«Luna Rossa? Una questione
di velocità e non di tattica»

L’analisi del pluridecorato skipper Puntello (Yacht Club Como)

Verrebbe da dire, visto che è finita 7-3 per New Zealand, che i kiwi hanno lasciato sfogare Luna Rossa all’inizio per poi tirare fuori quei due nodi in più e rivincere comodamente la Coppa America.

L’Italia della vela ha sperato nel miracolo sino all’ultima notte di passione e chi ha vegliato per seguire la telecronaca, ha sentito anche qualche commentatore parlare di scelte sbagliate del team di Patrizio Bertelli. Ma è proprio così? Non è assolutamente d’accordo Giovanni Puntello, skipper di provata esperienza dello Yacht Club Como, che vanta due titoli mondiali, uno europeo, cinque tricolori e un titolo continentale Usa.

«La velocità ha pagato e dato ragione a team New Zealand – assicura - indipendentemente dalle tattiche e dalle partenze vinte tutte da Luna Rossa. Alla fine la barca più veloce vince. Questa è la regola che nessuna strategia riesce a cambiare. Ho seguito tutte le notti le regate, sperando fino all’ultimo di ribaltare il risultato come era successo con il team Oracle che da 8-0 vinse 9-8 proprio su New Zealand. I commentatori televisivi hanno parlato di virate o lati del campo errati presi da Luna Rossa. Non sono questi i motivi della sconfitta».

Quali secondo lei? «È semplicisticamente una questione di velocità, che i kiwi avevano sviluppato più di noi, ma anche dal lavoro dei team».

Vuol dire che i neozelandesi hanno lavorato meglio di noi? «Mettiamo subito in chiaro che l’equipaggio italiano si è rivelato estremamente professionale. Nel 2006 ho difeso il titolo mondiale negli Usa con Mintaka l’imbarcazione del team Polti e alla tattica avevamo un giovane Checco Bruni.
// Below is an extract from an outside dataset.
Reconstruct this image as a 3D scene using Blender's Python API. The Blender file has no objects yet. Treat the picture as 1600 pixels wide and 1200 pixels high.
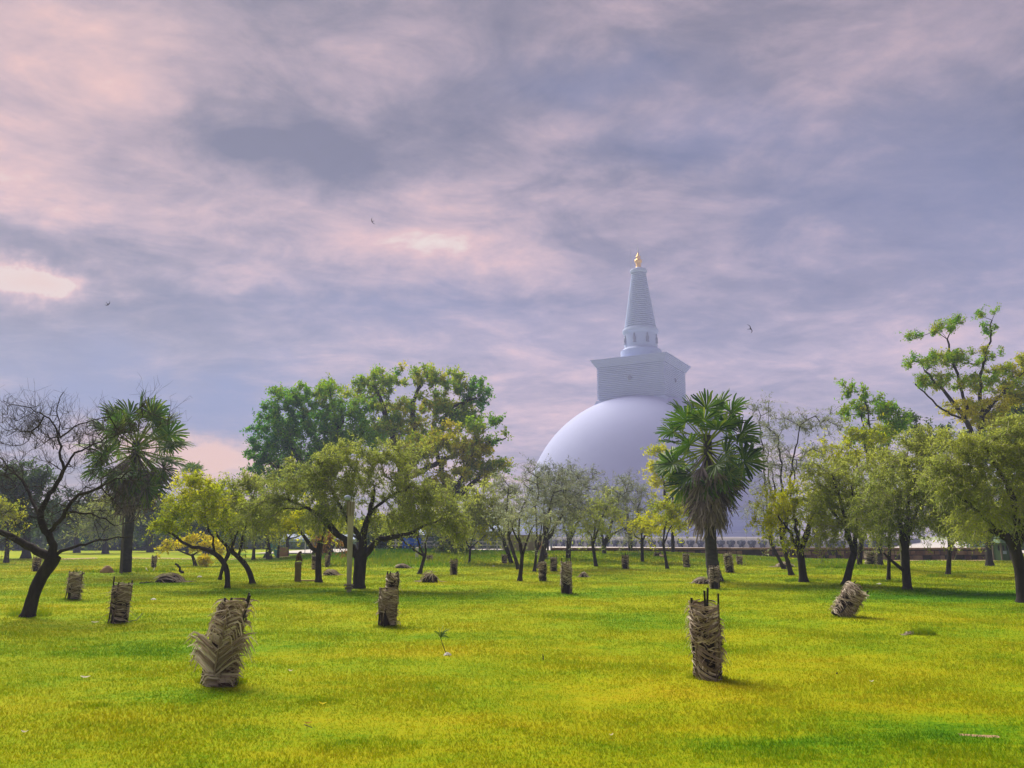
import bpy, math, random
import numpy as np
from mathutils import Vector, Matrix, Euler
rad = math.radians
S = bpy.context.scene
COL = S.collection

# ------------------------------------------------------------------ camera
F = 1250.0; PITCH = rad(10.8); H = 1.65
cam_d = bpy.data.cameras.new('camera'); cam = bpy.data.objects.new('camera', cam_d); COL.objects.link(cam)
cam.location = (0, 0, H); cam.rotation_euler = (rad(90) + PITCH, 0, 0)
cam_d.sensor_width = 36; cam_d.lens = F / 1600 * 36; cam_d.clip_end = 6000
S.camera = cam
cp, sp = math.cos(PITCH), math.sin(PITCH)
def ray(x, y):
    cx = (x - 800) / F; cy = (600 - y) / F
    return np.array([cx, cp - cy * sp, sp + cy * cp])
def at(x, y, Y):
    d = ray(x, y); t = Y / d[1]
    return np.array([0, 0, H]) + d * t
def G(x, y):
    d = ray(x, y); t = H / -d[2]
    p = d * t; return np.array([p[0], p[1], 0.0])

# ------------------------------------------------------------------ view, world, sun
S.view_settings.view_transform = 'Standard'; S.view_settings.look = 'None'
S.view_settings.exposure = 0.9; S.view_settings.gamma = 1
S.view_settings.use_curve_mapping = False
SUN_AZ = -32; SUN_EL = 47          # degrees; azimuth from +Y, negative = left
sun_d = bpy.data.lights.new('sun', 'SUN'); sun_d.energy = 5.0; sun_d.angle = rad(42); sun_d.color = (1.0, .93, .82)
sun = bpy.data.objects.new('sun', sun_d); COL.objects.link(sun)
sd = Vector((math.sin(rad(SUN_AZ)) * math.cos(rad(SUN_EL)), math.cos(rad(SUN_AZ)) * math.cos(rad(SUN_EL)), math.sin(rad(SUN_EL))))
sun.rotation_euler = sd.to_track_quat('Z', 'Y').to_euler()

def lin(r, g, b):
    f = lambda c: (c / 255 / 12.92) if c / 255 <= .04045 else ((c / 255 + .055) / 1.055) ** 2.4
    return (f(r), f(g), f(b), 1)

class NT:
    def __init__(s, tree): s.t = tree; s.N = tree.nodes; s.L = tree.links
    def n(s, typ, **kw):
        o = s.N.new(typ)
        for k, v in kw.items():
            if k == 'inp':
                for a, b in v.items():
                    if hasattr(b, 'is_output') : s.L.new(b, o.inputs[a])
                    else: o.inputs[a].default_value = b
            else: setattr(o, k, v)
        return o
    def m(s, op, a, b=0.0, c=0.0, clamp=False):
        o = s.N.new('ShaderNodeMath'); o.operation = op; o.use_clamp = clamp
        for i, v in enumerate((a, b, c)):
            if hasattr(v, 'is_output'): s.L.new(v, o.inputs[i])
            else: o.inputs[i].default_value = v
        return o.outputs[0]
    def ramp(s, fac, stops, interp='LINEAR'):
        o = s.N.new('ShaderNodeValToRGB'); r = o.color_ramp; r.interpolation = interp
        while len(r.elements) < len(stops): r.elements.new(.5)
        for e, (p, c) in zip(r.elements, stops): e.position = p; e.color = c if len(c) == 4 else (*c, 1)
        s.L.new(fac, o.inputs[0]); return o.outputs[0]
    def mix(s, f, a, b, typ='MIX'):
        o = s.N.new('ShaderNodeMix'); o.data_type = 'RGBA'; o.blend_type = typ
        for i, v in ((0, f), (6, a), (7, b)):
            if hasattr(v, 'is_output'): s.L.new(v, o.inputs[i])
            else: o.inputs[i].default_value = v
        return o.outputs[2]

w = bpy.data.worlds.new('World'); S.world = w; w.use_nodes = True
nt = NT(w.node_tree); nt.N.clear()
tc = nt.n('ShaderNodeTexCoord').outputs['Generated']
sep = nt.n('ShaderNodeSeparateXYZ', inp={0: tc})
X_, Y_, Z_ = sep.outputs
zz = nt.m('MAXIMUM', nt.m('ADD', Z_, .16), .05)
comb = nt.n('ShaderNodeCombineXYZ', inp={0: nt.m('DIVIDE', X_, zz), 1: nt.m('MULTIPLY', nt.m('DIVIDE', Y_, zz), 1.0), 2: Z_})
def noise(vec, scale, det=5, rough=.55, dist=0.0, w4=None):
    return nt.n('ShaderNodeTexNoise', inp={'Vector': vec, 'Scale': scale, 'Detail': det, 'Roughness': rough, 'Distortion': dist}).outputs
mp = nt.n('ShaderNodeMapping', inp={'Vector': comb.outputs[0], 'Rotation': (0, 0, rad(-22)), 'Scale': (.9, 1.15, 1.0), 'Location': (3.1, 1.7, 0)})
n1 = noise(mp.outputs[0], 1.5, 7, .52, .5)
n2 = noise(mp.outputs[0], 3.6, 10, .62, .6)
n3 = noise(mp.outputs[0], 11.0, 8, .62, .3)
warp = noise(tc, 3.0, 4, .6)
az = nt.m('ARCTAN2', X_, Y_); el = nt.m('ARCSINE', Z_)
ws = nt.n('ShaderNodeSeparateXYZ', inp={0: warp['Color']})
warp2 = nt.n('ShaderNodeSeparateXYZ', inp={0: noise(tc, 11.0, 5, .6)['Color']})
azw = nt.m('ADD', az, nt.m('ADD', nt.m('MULTIPLY', nt.m('SUBTRACT', ws.outputs[0], .5), .26), nt.m('MULTIPLY', nt.m('SUBTRACT', warp2.outputs[0], .5), .16)))
elw = nt.m('ADD', el, nt.m('ADD', nt.m('MULTIPLY', nt.m('SUBTRACT', ws.outputs[1], .5), .12), nt.m('MULTIPLY', nt.m('SUBTRACT', warp2.outputs[1], .5), .09)))
def blobs(lst):
    tot = None
    for (x, y, rx, ry, wt) in lst:
        d = ray(x, y); d = d / np.linalg.norm(d)
        a0 = math.atan2(d[0], d[1]); e0 = math.asin(d[2])
        u = nt.m('DIVIDE', nt.m('SUBTRACT', azw, a0), rx / F); v = nt.m('DIVIDE', nt.m('SUBTRACT', elw, e0), ry / F)
        r2 = nt.m('ADD', nt.m('MULTIPLY', u, u), nt.m('MULTIPLY', v, v))
        g = nt.m('MULTIPLY', nt.m('EXPONENT', nt.m('MULTIPLY', r2, -1.0)), wt)
        tot = g if tot is None else nt.m('ADD', tot, g)
    return tot
LB = blobs([(76, 442, 66, 20, .95), (90, 440, 170, 60, .10), (720, 385, 190, 55, .25), (90, 90, 220, 120, .26), (850, 650, 220, 110, .12),
            (1480, 560, 220, 70, .14), (330, 712, 120, 28, .62), (420, 440, 140, 16, .16), (60, 270, 120, 60, .13), (640, 60, 200, 60, .06), (1120, 440, 160, 60, .12),
            (430, 215, 240, 48, -.30), (950, 140, 240, 60, -.22), (1010, 275, 190, 26, -.22), (110, 385, 150, 34, -.22), (700, 490, 230, 45, -.14),
            (300, 490, 150, 45, -.14), (1350, 320, 260, 130, -.13), (200, 620, 260, 60, -.08), (1150, 200, 120, 40, -.12), (550, 270, 120, 30, -.12), (900, 560, 120, 30, -.06)])
BB = blobs([(220, 640, 300, 75, 1.0), (620, 490, 260, 60, .45), (950, 140, 170, 45, .35), (1350, 300, 240, 130, .35), (1080, 240, 170, 50, .35), (1600, 420, 160, 160, .35),
            (480, 640, 160, 60, .5), (330, 715, 130, 26, -.9), (60, 730, 200, 30, .2), (960, 560, 150, 60, .15)])
L = nt.m('ADD', nt.m('ADD', .395, nt.m('MULTIPLY', LB, 1.45)), nt.m('ADD', nt.m('MULTIPLY', nt.m('SUBTRACT', n1['Fac'], .5), .95), nt.m('ADD', nt.m('MULTIPLY', nt.m('SUBTRACT', n2['Fac'], .5), 1.2), nt.m('MULTIPLY', nt.m('SUBTRACT', n3['Fac'], .5), .55))))
ccol = nt.ramp(L, [(0.0, lin(102, 100, 118)), (.26, lin(138, 128, 140)), (.48, lin(176, 156, 164)), (.68, lin(212, 180, 180)), (.84, lin(242, 196, 186)), (1.0, lin(255, 234, 214))])
BBc = nt.m('MULTIPLY', nt.m('MULTIPLY', BB, nt.m('SUBTRACT', 1.25, L, clamp=True), clamp=True), .8, clamp=True)
ccol = nt.mix(BBc, ccol, lin(112, 130, 180))
# warm tint near the hidden sun and low left horizon
WB = blobs([(70, 445, 110, 40, .3), (330, 712, 170, 34, 1.3), (90, 90, 300, 160, .3), (860, 640, 250, 90, .2)])
ccol = nt.mix(nt.m('MULTIPLY', WB, L, clamp=True), ccol, lin(255, 198, 170))
sky = nt.n('ShaderNodeTexSky', sky_type='NISHITA', sun_disc=False, sun_elevation=rad(SUN_EL), sun_rotation=rad(SUN_AZ))
bg1 = nt.n('ShaderNodeBackground', inp={'Color': sky.outputs[0], 'Strength': .1})
bg2 = nt.n('ShaderNodeBackground', inp={'Color': ccol, 'Strength': .47})
mx = nt.n('ShaderNodeMixShader', inp={0: .95, 1: bg1.outputs[0], 2: bg2.outputs[0]})
nt.n('ShaderNodeOutputWorld', inp={0: mx.outputs[0]})

# ------------------------------------------------------------------ mesh builder
def nrm(v): return v / np.maximum(np.linalg.norm(v, axis=-1, keepdims=True), 1e-9)
class MB:
    def __init__(s): s.V = []; s.Q = []; s.T = []; s.A = []; s.n = 0
    def add(s, V, Q=None, T=None, tint=.5):
        V = np.asarray(V, float).reshape(-1, 3)
        if Q is not None and len(Q): s.Q.append(np.asarray(Q).reshape(-1, 4) + s.n)
        if T is not None and len(T): s.T.append(np.asarray(T).reshape(-1, 3) + s.n)
        s.V.append(V); s.A.append(np.broadcast_to(np.asarray(tint, float), (len(V),)))
        s.n += len(V)
    def box(s, c, size, M=None, tint=.5, taper=1.0):
        x, y, z = [k / 2 for k in size]
        V = np.array([(a * x * (taper if d > 0 else 1), b * y * (taper if d > 0 else 1), d * z) for d in (-1, 1) for (a, b) in ((-1, -1), (1, -1), (1, 1), (-1, 1))])
        if M is not None:
            if not isinstance(M, np.ndarray): M = rotz(M)
            V = V @ M.T
        s.add(V + np.array(c), [(3, 2, 1, 0), (4, 5, 6, 7), (0, 1, 5, 4), (1, 2, 6, 5), (2, 3, 7, 6), (3, 0, 4, 7)], tint=tint)
    def tubes(s, P, R, n=6, tint=.5, cap=False, wob=0, rng=None):
        P = np.asarray(P, float); R = np.asarray(R, float)
        if P.ndim == 2: P = P[None]; R = np.broadcast_to(R, P.shape[1:2])[None]
        B, K, _ = P.shape
        if B == 0: return
        T = np.empty_like(P); T[:, 1:-1] = P[:, 2:] - P[:, :-2]; T[:, 0] = P[:, 1] - P[:, 0]; T[:, -1] = P[:, -1] - P[:, -2]
        T = nrm(T); mt = nrm(T.mean(1))
        ax = np.argmin(np.abs(mt), 1); ref = np.eye(3)[ax]
        N = nrm(np.cross(T, ref[:, None, :])); Bn = np.cross(T, N)
        th = np.arange(n) * 2 * math.pi / n
        RR = R[:, :, None] * np.ones(n)
        if wob: RR = RR * (1 + wob * (rng.random((B, K, n)) - .5))
        V = P[:, :, None, :] + RR[..., None] * (np.cos(th)[None, None, :, None] * N[:, :, None, :] + np.sin(th)[None, None, :, None] * Bn[:, :, None, :])
        idx = np.arange(B * K * n).reshape(B, K, n); j = np.roll(idx, -1, 2)
        Q = np.stack([idx[:, :-1], j[:, :-1], j[:, 1:], idx[:, 1:]], -1).reshape(-1, 4)
        tt = np.broadcast_to(np.asarray(tint, float).reshape(-1, 1), (B, K * n)).reshape(-1) if np.ndim(tint) else tint
        if cap:
            V2 = V.reshape(-1, 3); c0 = len(V2); TT = []
            C = np.concatenate([P[:, 0], P[:, -1]])
            for b in range(B):
                for k in range(n):
                    TT.append((idx[b, 0, (k + 1) % n], idx[b, 0, k], c0 + b)); TT.append((idx[b, -1, k], idx[b, -1, (k + 1) % n], c0 + B + b))
            s.add(np.concatenate([V2, C]), Q, TT, tint=.5 if np.ndim(tint) else tint)
        else: s.add(V.reshape(-1, 3), Q, tint=tt)
    def ribbons(s, P, W, Nm, fold=.25, tint=.5):
        P = np.asarray(P, float); B, K, _ = P.shape
        if B == 0: return
        T = np.empty_like(P); T[:, 1:-1] = P[:, 2:] - P[:, :-2]; T[:, 0] = P[:, 1] - P[:, 0]; T[:, -1] = P[:, -1] - P[:, -2]
        T = nrm(T); Sd = nrm(np.cross(T, Nm)); W = np.asarray(W)[..., None]
        Nn = nrm(np.cross(Sd, T))
        V = np.stack([P - Sd * W, P + Nn * W * fold * -1.0, P + Sd * W], 2)
        idx = np.arange(B * K * 3).reshape(B, K, 3)
        Q = np.concatenate([np.stack([idx[:, :-1, a], idx[:, :-1, a + 1], idx[:, 1:, a + 1], idx[:, 1:, a]], -1).reshape(-1, 4) for a in (0, 1)])
        tt = np.repeat(np.broadcast_to(tint, (B,)), K * 3)
        s.add(V.reshape(-1, 3), Q, tint=tt)
    def leaves(s, C, D, Nm, l, wd, tint):
        # rhombic leaves: base at C, pointing along D
        Sd = nrm(np.cross(D, Nm)); l = np.asarray(l).reshape(-1, 1); wd = np.asarray(wd).reshape(-1, 1)
        V = np.stack([C, C + D * l * .45 + Sd * wd * .5, C + D * l, C + D * l * .45 - Sd * wd * .5], 1)
        n = len(C); s.add(V.reshape(-1, 3), np.arange(4 * n).reshape(n, 4), tint=np.repeat(tint, 4))
    def lathe(s, prof, n=48, c=(0, 0, 0), tint=.5, sx=1, sy=1):
        prof = np.asarray(prof, float); th = np.arange(n) * 2 * math.pi / n
        V = np.stack([prof[:, None, 0] * np.cos(th) * sx, prof[:, None, 0] * np.sin(th) * sy, np.repeat(prof[:, 1:2], n, 1)], -1) + np.array(c)
        K = len(prof); idx = np.arange(K * n).reshape(K, n); j = np.roll(idx, -1, 1)
        s.add(V.reshape(-1, 3), np.stack([idx[:-1], j[:-1], j[1:], idx[1:]], -1).reshape(-1, 4), tint=tint)
    def mesh(s, name, mat, origin=(0, 0, 0), smooth=False):
        me = bpy.data.meshes.new(name); V = np.concatenate(s.V) - np.array(origin)
        Q = np.concatenate(s.Q) if s.Q else np.zeros((0, 4), int); T = np.concatenate(s.T) if s.T else np.zeros((0, 3), int)
        me.vertices.add(len(V)); me.vertices.foreach_set('co', V.astype(np.float32).ravel())
        nl = Q.size + T.size; me.loops.add(nl); me.loops.foreach_set('vertex_index', np.concatenate([Q.ravel(), T.ravel()]).astype(np.int32))
        me.polygons.add(len(Q) + len(T))
        ls = np.concatenate([np.arange(len(Q)) * 4, Q.size + np.arange(len(T)) * 3]).astype(np.int32)
        me.polygons.foreach_set('loop_start', ls)
        me.polygons.foreach_set('use_smooth', np.full(len(ls), smooth))
        me.update(calc_edges=True)
        a = me.attributes.new('tint', 'FLOAT', 'POINT'); a.data.foreach_set('value', np.concatenate(s.A).astype(np.float32))
        me.materials.append(mat); return me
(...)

Ora Bruni, il timoniere di sinistra di Luna Rossa, ha assolto degnamente il suo compito, come del resto tutti gli altri, rendendo la barca praticamente perfetta».

Un nuovo modo di gareggiare. «La componente umana è sì rilevantissima, ma nella vela di oggi si è spostata a favore delle 110 persone del team che sono a terra, tra ingegneri, velai, tecnici e softwaristi, che permettono ai dieci membri dell’equipaggio di avere un mezzo al livello tecnico e più avanzato. Il team italiano ha perso non per una questione di conduzione dell’imbarcazione, ma solo per un piccolissimo gap tecnologico e di sviluppo, rispetto ai neozelandesi».

Non arriveremo mai al loro livello? «Abbiamo quattro anni per prepararci e possiamo farcela. Intanto abbiamo dimostrato di essere davanti a Usa e Regno Unito».